As an instructor, try to be wary of implicit biases leading you to believe a student couldn’t possibly have come up with a specific way of phrasing or presenting content by themselves. Consider focusing on whether students seem to have gained a nuanced or improved understanding of your class content, rather than using your or your TA’s time to investigate AI use based on specific aspects of the students’ writing. 

If you suspect a student's assignment is AI-generated, you have a few options:

  1. Be clear from the start: address AI use in your course syllabus and focus on the educational, rather than punitive, role of grades in your class. Be clear in advance about what AI policies you will implement in your class, what you will consider cheating, and what you will consider as grounds for asking a student to redo or resubmit an assignment.
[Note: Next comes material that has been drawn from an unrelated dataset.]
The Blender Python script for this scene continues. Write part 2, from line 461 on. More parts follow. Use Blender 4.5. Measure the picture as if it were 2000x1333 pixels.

  2. Ask your student to redo an assignment during office hours under your or your TAs’ supervision.

  3. If you have doubts about specific parts of an assignment, an option you have is to grade the assignment as if certain parts were missing and ask students to rework specific portions of an assignment before you grade their submission in its entirety.

  4. If you’re concerned about specific passages in a student’s writing, ask them to verbally talk you through what they wrote, their thinking behind it, and their reasons for choosing certain arguments. Also, consider asking them to retrace their sources and provide a critique of what they read when writing a specific assignment. 

  5. In some cases, AI use is a form of cheating or plagiarism: while we have no strict guidelines to identify it, you can always refer to UCLA policies on academic integrity.

The bottom line is that AI is here to stay, and students are using it. The challenge is now to find new ways to guide students through difficult or time-consuming forms of writing and critical thinking without demonizing AI or being blind to its increasing presence in your students’ everyday lives.